China’s new home transactions during the Golden Week holiday were weaker than expected despite intensive introduction of property policy relaxation since August.
The average daily home transactions in the cities, measured by floor area, during the Golden Week Holiday (September 29 – October 6) fell by 17% from a year earlier and slid 24% from the same period in 2019, according to data compiled by real estate research firm China Index Academy.
Divergence was seen between different cities, with new home transactions in the four tier-one cities reaching 333,000 square meters , surging 62% from a year earlier, with Shanghai and Guangzhou jumping from a year earlier, while Beijing and Shenzhen sliding 31% and 46%, respectively.

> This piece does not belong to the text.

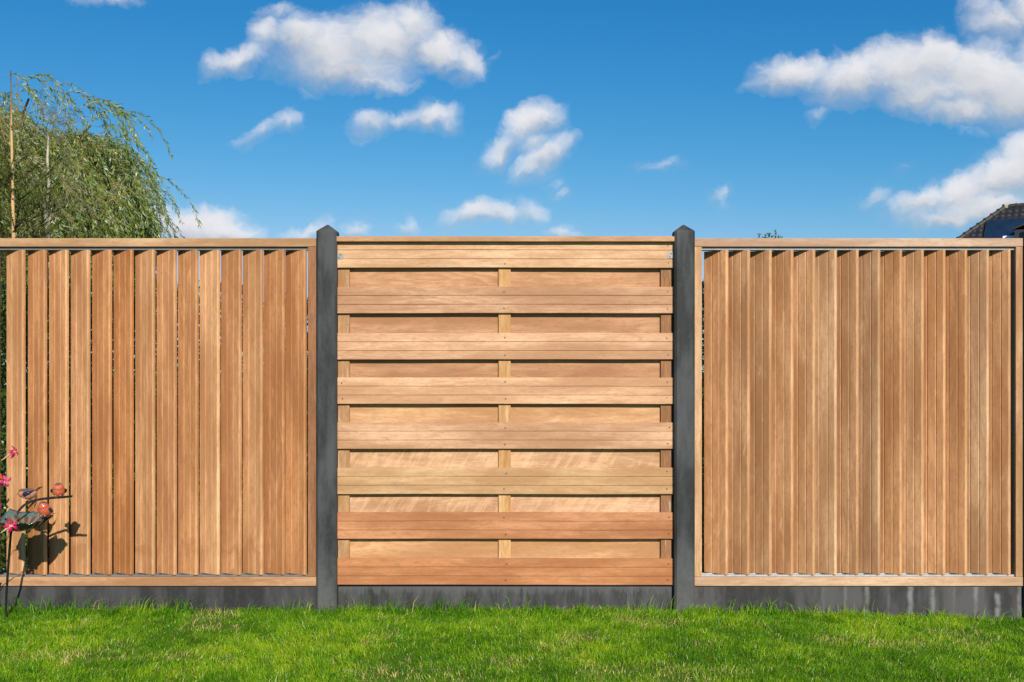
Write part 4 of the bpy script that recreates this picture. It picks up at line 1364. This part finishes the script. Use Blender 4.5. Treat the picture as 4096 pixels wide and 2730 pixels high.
fl_spec = [((6, 1842), (58, 1806), (.9, -.3, .35), 1.05, (0.60, 0.012, 0.06), (0.80, 0.30, 0.36)),
           ((-30, 1930), (24, 1930), (.7, -.7, -.2), 1.05, (0.70, 0.05, 0.18), (0.80, 0.30, 0.30)),
           ((-60, 1945), (-6, 1905), (.8, -.4, .4), 1.05, (0.72, 0.09, 0.03), (0.85, 0.40, 0.20)),
           ((-45, 2030), (-4, 2026), (.9, -.3, .05), .75, (0.70, 0.03, 0.12), (0.80, 0.30, 0.30)),
           ((4, 2132), (46, 2102), (.6, -.75, .3), 1.2, (0.75, 0.010, 0.09), (0.82, 0.42, 0.42)),
           ((-120, 1850), (-85, 1815), (.2, -.8, .4), 1.05, (0.66, 0.02, 0.09), (0.80, 0.30, 0.36)),
           ((-190, 1900), (-230, 1880), (-.6, -.6, .3), 1.05, (0.66, 0.02, 0.09), (0.80, 0.30, 0.36))]
r = np.random.default_rng(77)
for i, (a, b, fc, sc_, ci, ctb) in enumerate(fl_spec):
    A0, B0 = fw(*a), fw(*b)
    flower(A0, B0, fc, sc_, ci, ctb, seed=i)
    j0 = fw(-150 - 12 * (i % 3), a[1] + 170)
    pts = np.array([O1 + np.array([r.normal(0, .03), r.normal(0, .03), 0]), (O1 + j0) / 2 + np.array([r.normal(0, .03), r.normal(0, .03), 0]), j0, (j0 + A0) / 2 + np.array([0, 0, .03]), A0])
    tq = np.linspace(0, 4, 17)
    pts = np.column_stack([np.interp(tq, range(5), pts[:, k]) for k in range(3)])
    tube(sm, pts - O1, np.linspace(.0045, .0018, 17), 6, (0.16, 0.20, 0.05))
    n = 26
    tk = r.uniform(1, 12, n)
    pp = np.column_stack([np.interp(tk, range(17), pts[:, k]) for k in range(3)]) - O1
    pp[:, 0] = np.minimum(pp[:, 0], fw(-90, 0)[0] - O1[0])
    leaves(lm, pp, r.normal(size=(n, 3)) * np.array([.6, 1, .8]) + np.array([-.4, 0, .3]), r.uniform(.05, .08, n), .028, np.array([0.05, 0.11, 0.02]) * r.uniform(.6, 1.5, (n, 1)), .12)
sm.build("stem", m_twig, root, smooth=True, cols=True)
lm.build("foliage", m_leaf, root, cols=True)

In the 14 major tier-two cities, new home transactions in floor area reached 861,000 square meters during the holiday, with the average daily transactions sliding 14% from a year earlier, showed the data.

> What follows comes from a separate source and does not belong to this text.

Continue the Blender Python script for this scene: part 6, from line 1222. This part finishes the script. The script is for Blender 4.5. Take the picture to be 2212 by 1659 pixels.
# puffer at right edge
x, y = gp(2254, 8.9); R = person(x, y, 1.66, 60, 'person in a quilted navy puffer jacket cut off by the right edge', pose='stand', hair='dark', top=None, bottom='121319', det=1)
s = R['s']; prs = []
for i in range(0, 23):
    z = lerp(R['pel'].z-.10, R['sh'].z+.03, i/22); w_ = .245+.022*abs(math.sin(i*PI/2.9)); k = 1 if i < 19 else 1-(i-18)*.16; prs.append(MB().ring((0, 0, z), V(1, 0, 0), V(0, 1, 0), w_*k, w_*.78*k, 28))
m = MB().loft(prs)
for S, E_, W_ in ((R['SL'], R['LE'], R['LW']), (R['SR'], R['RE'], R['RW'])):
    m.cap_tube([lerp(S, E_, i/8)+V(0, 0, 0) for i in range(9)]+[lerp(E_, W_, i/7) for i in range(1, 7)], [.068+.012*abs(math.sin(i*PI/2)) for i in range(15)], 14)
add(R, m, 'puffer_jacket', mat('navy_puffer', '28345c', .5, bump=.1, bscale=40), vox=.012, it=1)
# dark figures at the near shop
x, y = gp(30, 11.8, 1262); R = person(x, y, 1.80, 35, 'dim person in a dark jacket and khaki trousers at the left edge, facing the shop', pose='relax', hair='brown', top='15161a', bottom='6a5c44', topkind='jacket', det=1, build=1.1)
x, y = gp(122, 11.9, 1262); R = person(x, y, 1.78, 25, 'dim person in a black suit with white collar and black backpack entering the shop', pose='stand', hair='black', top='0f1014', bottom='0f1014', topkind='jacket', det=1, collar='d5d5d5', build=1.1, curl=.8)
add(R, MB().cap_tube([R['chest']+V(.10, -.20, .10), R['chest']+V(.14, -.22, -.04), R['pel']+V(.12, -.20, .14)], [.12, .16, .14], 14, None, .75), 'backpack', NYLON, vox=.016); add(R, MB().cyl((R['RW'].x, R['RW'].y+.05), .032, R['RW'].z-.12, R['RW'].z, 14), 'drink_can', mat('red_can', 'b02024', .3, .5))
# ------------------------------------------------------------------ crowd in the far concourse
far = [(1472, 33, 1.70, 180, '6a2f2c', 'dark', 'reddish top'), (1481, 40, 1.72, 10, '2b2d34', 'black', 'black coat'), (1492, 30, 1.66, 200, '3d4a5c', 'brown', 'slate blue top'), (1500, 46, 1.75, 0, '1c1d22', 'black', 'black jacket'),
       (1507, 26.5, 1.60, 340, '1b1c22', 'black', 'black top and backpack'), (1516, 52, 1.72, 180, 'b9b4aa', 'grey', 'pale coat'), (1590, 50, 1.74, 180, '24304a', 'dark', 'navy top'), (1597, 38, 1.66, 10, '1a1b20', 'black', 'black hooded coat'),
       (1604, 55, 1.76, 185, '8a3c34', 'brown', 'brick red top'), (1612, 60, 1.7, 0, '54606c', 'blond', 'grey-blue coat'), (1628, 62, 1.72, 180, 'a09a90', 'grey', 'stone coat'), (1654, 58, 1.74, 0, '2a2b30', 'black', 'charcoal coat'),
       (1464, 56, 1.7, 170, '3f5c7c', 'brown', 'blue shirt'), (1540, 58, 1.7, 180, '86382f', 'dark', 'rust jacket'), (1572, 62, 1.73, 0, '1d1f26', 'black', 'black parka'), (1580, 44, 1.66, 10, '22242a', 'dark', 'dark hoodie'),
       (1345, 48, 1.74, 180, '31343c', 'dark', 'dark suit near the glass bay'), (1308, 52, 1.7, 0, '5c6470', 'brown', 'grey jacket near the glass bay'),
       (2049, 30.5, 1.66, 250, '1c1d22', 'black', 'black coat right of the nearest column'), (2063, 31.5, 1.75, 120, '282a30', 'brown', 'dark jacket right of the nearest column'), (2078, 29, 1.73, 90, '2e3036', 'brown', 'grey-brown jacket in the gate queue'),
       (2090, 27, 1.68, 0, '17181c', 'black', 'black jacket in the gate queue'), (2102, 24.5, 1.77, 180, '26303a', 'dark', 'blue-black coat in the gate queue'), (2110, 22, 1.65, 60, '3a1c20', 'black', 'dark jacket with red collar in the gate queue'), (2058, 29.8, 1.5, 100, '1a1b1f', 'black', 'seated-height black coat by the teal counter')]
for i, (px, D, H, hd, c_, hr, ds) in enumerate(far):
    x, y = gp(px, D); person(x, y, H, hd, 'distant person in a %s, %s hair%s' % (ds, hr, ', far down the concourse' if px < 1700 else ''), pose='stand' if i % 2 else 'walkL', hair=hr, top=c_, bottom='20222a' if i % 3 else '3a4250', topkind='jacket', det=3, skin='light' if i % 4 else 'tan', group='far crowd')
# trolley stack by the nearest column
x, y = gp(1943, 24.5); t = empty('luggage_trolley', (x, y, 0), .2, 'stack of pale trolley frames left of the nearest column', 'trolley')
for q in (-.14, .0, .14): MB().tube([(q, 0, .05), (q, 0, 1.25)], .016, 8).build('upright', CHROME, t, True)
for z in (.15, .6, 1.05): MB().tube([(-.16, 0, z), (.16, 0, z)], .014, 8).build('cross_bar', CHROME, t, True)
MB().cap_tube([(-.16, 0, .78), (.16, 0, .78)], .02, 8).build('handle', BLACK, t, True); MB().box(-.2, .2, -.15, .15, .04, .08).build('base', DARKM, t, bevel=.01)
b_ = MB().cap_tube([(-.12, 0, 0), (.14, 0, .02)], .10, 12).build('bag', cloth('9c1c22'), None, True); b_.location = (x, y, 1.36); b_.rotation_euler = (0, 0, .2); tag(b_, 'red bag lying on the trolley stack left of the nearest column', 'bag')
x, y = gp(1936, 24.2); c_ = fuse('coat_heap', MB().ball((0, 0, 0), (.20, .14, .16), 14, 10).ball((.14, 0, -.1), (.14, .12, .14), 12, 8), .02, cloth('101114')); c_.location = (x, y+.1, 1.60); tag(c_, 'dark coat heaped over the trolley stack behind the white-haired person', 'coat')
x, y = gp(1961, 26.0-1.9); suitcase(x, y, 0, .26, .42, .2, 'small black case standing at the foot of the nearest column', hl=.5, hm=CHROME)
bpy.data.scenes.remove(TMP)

In the 17 major tier-three and tier-four cities, new home transactions in floor area reached 282,000 square meters, slumping 50% from a year earlier, showed the data.
Property projects in many Chinese cities accelerated project introduction and promotions before the holiday, but market confidence has yet to recover, said Chen Wenjing, market research director at the China Index Academy.
The weak performance came after Chinese regions introduced a series of housing policy relaxation since late July. According to the data from the academy, the number of real estate policy adjustments in September reached the highest since the fourth quarter last year; almost all regions have so far implemented to policy to use home ownership instead of mortgage record to recognize first-home qualification, and many regions have lowered the down payment requirement for first-home and second-home purchases, cut home mortgage rate and removed or eased home purchase restrictions.
However, the policy relaxations have so far failed to notably boost home transactions. In September, China’s residential property transactions by floor area picked up from the previous month, but remained lower than a year earlier, with tier-one, tier-two and tier-three/four cities seeing declines of 215, 16% and 28%, respectively.